Ishaq Dar dismissed reports of the government planning to impose new taxes on agriculture, construction, and real estate sectors to fulfill the IMF’s conditions
ISLAMABAD: Finance Minister Ishaq Dar firmly refuted rumors on Friday, denying any plans by the government to impose fresh taxes on the agriculture, construction, and real estate sectors to meet the IMF’s conditions.
Addressing the Speaker and members of the House as witnesses, Dar assured them unequivocally that no new taxes would burden the agriculture, construction, or real estate industries. He emphasized that the government had already taken the necessary difficult decisions and endured significant challenges. During his budget speech in the National Assembly last month, he had disclosed all the fiscal measures essential for meeting the IMF’s conditions.
“We have diligently fulfilled all prior conditions and announced the required fiscal measures. I want to reaffirm that no new taxes will be imposed on these sectors,” Dar confidently stated.
Dar highlighted the government’s strenuous efforts, aiming to quell the storm of inflation and price hikes through its fiscal measures. He expressed his willingness to provide comprehensive information to anyone seeking clarification on these specific issues.
Confidently, the minister disclosed information from State Bank of Pakistan (SBP) sources, indicating a significant improvement in inflation. From its previous peak of 38 percent, inflation had already been reduced to 29 percent and is projected to further decline to a mere seven percent within the next two years.
Furthermore, he presented three documents related to the stand-by-agreement reached with the IMF before the House.
Proudly attributing the country’s economic recovery to the government’s efforts, Dar mentioned that Pakistan had successfully reached a $3 billion agreement with the IMF, holding the former PTI government responsible for the economic hardships due to their backtracking on commitments.
With this achievement, the State Bank of Pakistan received the first tranche of $1.2 billion, effectively stabilizing the economy. The finance minister informed the House that the current foreign exchange reserves had reached their highest position since October 2022.
As of now, the total liquid foreign reserves stand at US$14,065.3 million, with the central bank holding $8,727.2 million, thanks to inflows from Saudi Arabia, the United Arab Emirates (UAE), and the IMF. Among these contributions, the central bank received $2.0 billion from Saudi Arabia, $1.2 billion from the IMF, and $1.0 billion from the UAE, resulting in net foreign reserves held by commercial banks totaling US$5,338.1 million.
Reassuring the public, the finance minister emphasized that the government had fulfilled all due payments in line with international agreements, demonstrating their commitment to meeting obligations on time. He confidently stated, “We have already made it clear that we have the reserves to make international payments for the month of May and June 30.”
Dar announced that the IMF agreement would be accessible on the finance ministry website, ensuring public access to information.
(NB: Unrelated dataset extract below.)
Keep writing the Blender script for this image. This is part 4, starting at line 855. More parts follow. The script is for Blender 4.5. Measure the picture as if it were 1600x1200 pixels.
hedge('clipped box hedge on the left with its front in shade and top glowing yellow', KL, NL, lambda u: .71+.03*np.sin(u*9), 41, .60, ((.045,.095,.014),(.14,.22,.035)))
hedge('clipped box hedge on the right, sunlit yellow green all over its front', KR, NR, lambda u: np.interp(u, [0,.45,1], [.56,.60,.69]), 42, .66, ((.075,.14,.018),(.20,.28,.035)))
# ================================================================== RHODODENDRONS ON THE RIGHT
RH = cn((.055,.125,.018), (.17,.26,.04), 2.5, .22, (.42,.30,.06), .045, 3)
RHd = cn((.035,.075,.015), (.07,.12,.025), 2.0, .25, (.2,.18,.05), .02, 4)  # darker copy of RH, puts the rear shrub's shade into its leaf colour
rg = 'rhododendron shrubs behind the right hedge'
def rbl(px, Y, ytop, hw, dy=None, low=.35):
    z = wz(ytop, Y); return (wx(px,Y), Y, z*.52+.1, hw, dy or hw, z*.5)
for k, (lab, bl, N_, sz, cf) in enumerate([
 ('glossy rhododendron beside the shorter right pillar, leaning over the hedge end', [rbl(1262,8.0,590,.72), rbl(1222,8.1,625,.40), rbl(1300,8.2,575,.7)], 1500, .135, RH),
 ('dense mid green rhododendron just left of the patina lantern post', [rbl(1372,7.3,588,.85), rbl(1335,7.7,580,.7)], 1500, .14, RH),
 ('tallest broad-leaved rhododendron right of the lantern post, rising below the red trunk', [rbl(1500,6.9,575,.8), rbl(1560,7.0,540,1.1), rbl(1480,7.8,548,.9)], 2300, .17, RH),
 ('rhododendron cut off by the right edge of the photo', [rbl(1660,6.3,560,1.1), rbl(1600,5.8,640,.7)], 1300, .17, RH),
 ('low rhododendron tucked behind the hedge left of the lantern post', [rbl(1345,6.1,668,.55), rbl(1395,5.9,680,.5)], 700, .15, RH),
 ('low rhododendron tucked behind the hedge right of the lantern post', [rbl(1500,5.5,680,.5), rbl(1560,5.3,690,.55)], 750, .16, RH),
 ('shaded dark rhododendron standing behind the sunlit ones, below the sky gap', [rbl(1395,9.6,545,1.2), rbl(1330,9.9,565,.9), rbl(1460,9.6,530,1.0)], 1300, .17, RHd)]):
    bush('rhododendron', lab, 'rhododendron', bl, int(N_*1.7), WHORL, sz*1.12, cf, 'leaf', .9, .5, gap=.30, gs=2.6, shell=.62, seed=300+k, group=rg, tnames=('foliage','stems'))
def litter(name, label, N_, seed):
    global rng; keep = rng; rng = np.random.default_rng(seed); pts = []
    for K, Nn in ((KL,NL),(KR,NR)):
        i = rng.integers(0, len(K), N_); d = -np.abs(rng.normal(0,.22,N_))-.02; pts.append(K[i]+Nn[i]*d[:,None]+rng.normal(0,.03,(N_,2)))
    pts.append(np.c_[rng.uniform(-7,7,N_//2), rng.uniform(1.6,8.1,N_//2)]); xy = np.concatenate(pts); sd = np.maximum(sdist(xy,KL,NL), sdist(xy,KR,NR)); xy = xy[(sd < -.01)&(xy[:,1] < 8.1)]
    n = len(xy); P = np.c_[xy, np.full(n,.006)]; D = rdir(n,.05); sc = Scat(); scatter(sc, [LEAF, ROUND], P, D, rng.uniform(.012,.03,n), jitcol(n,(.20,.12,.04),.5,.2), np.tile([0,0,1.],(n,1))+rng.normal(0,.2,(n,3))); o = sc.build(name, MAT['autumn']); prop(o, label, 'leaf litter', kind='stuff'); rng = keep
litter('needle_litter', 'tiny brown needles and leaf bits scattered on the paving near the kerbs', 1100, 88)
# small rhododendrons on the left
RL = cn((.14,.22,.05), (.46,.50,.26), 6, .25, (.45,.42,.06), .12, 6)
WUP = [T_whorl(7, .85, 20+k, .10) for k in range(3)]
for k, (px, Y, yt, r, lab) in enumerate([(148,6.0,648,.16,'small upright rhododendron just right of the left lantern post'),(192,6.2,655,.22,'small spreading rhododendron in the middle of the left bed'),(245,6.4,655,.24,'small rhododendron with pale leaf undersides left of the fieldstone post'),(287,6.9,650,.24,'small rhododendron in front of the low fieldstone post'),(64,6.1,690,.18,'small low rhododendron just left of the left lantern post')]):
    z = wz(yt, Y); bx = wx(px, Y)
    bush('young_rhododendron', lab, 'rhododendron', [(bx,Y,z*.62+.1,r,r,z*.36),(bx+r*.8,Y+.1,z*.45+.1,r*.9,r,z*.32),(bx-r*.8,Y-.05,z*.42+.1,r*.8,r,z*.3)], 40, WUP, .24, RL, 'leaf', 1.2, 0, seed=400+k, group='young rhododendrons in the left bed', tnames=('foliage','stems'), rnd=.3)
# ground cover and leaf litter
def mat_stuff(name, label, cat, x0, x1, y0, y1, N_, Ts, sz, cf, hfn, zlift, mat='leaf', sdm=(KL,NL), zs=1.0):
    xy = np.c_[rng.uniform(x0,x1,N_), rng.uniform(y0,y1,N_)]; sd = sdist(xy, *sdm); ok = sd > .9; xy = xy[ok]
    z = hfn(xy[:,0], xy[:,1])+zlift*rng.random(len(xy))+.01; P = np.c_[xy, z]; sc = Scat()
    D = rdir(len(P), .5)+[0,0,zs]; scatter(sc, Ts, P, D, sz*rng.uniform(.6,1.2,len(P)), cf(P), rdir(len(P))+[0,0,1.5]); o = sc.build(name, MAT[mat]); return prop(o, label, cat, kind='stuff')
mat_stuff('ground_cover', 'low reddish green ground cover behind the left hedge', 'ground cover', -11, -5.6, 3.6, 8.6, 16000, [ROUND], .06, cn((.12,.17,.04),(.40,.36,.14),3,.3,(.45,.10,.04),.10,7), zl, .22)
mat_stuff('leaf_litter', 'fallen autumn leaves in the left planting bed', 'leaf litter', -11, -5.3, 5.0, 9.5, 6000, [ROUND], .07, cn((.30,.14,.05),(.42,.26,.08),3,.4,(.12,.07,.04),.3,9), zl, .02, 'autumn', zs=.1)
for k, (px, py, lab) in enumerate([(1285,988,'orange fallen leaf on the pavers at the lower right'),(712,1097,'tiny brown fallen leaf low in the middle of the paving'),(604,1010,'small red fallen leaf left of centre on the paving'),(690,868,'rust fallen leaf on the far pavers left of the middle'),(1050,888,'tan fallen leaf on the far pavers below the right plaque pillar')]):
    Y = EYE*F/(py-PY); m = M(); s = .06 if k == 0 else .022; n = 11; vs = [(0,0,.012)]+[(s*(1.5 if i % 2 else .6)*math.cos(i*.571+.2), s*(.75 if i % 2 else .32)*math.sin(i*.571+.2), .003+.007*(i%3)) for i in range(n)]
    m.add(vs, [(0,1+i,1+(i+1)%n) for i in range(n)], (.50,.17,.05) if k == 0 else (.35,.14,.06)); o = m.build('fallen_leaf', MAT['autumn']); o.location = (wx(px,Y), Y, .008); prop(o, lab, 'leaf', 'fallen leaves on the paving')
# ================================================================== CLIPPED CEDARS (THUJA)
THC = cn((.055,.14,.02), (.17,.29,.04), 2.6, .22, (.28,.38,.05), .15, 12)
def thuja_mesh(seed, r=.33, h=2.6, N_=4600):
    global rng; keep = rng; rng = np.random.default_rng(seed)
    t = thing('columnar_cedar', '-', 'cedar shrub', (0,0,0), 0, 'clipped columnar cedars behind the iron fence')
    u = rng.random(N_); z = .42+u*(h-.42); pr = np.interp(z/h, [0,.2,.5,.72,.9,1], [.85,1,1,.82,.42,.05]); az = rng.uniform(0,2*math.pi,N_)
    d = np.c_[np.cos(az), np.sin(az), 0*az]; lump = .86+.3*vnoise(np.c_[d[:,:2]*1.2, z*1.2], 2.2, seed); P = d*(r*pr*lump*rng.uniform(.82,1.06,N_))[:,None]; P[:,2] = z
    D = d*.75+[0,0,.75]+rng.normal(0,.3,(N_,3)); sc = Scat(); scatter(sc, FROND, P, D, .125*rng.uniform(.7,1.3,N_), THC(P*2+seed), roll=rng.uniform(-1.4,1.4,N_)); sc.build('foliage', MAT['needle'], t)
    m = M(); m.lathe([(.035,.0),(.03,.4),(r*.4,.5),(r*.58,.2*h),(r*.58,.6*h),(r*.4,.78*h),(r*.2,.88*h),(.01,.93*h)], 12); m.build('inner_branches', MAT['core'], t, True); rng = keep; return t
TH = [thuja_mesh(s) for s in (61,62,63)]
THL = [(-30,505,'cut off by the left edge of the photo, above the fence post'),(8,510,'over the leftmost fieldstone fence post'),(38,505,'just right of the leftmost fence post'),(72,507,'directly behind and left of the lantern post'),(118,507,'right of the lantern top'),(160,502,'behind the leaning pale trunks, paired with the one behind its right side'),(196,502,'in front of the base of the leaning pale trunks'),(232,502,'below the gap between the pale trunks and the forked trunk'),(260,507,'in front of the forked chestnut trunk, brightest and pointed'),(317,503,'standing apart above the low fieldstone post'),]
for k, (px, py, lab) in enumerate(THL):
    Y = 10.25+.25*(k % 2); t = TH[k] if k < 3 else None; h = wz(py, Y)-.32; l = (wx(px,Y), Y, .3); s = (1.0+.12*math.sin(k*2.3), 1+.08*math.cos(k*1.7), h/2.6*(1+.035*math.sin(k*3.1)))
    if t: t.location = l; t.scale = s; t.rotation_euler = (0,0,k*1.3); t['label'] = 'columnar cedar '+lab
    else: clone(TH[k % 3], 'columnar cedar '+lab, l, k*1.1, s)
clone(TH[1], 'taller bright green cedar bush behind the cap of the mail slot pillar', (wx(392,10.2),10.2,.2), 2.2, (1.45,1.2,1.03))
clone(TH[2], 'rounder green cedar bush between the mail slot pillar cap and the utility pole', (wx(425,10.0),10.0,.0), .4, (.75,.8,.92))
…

Minister for Aviation, Khawaja Saad Rafique, speaking on the House floor, stated that the government would proceed with outsourcing three major international airports, beginning with the Islamabad International Airport, for a duration of 15 years to improve operational activities. In response to a calling attention notice from Maulana Abdul Akbar Chitrali of Jamaat-e-Islami (JI) regarding the airport outsourcing, the minister emphasized that no pressure or blackmail would be tolerated during this process, which also includes restructuring the Pakistan International Airlines (PIA).
Saad clarified that outsourcing the airports did not imply privatization; rather, it aimed to bring in proficient operators to enhance airport operations in line with global standards. He assured an open competitive bidding process to select the best bidder to operate the airport, emphasizing that the approach would be profit-oriented and ultimately benefit the national exchequer.
To facilitate the bidding process, the International Finance Corporation would serve as the consultant, with 12-13 companies already expressing interest in participating. The minister further guaranteed a transparent process that strictly adheres to all rules and regulations. However, he clarified that the outsourcing process would not include the runway and navigation operations.
Saad highlighted the successful examples of outsourced airports in countries like India and Turkiye, mentioning how even Madina Airport had efficiently delivered enhanced services through outsourcing.
Addressing the substantial deficit of PIA, which had reached Rs80 billion this year and was projected to escalate to Rs259 billion by 2030 if left unaddressed, the minister stressed the necessity of restructuring the airline. He assured that no employees would face layoffs, and all existing staff would retain their job security and privileges. Nevertheless, he emphasized the implementation of best practices to ensure efficient management of airport facilities.
Regarding future plans for PIA, Saad informed the House that the airline’s total liability amounted to Rs742 billion, with only 27-28 planes currently operational. He shared the plan to restore flights to the UK within three months, followed by resumption of flights to the US and Europe.
The minister cautioned that without immediate reforms, PIA’s operations would have to halt within the next one and a half years, citing a statement from the former federal minister for aviation that had caused problems and resulted in a loss of Rs70 billion for the airline.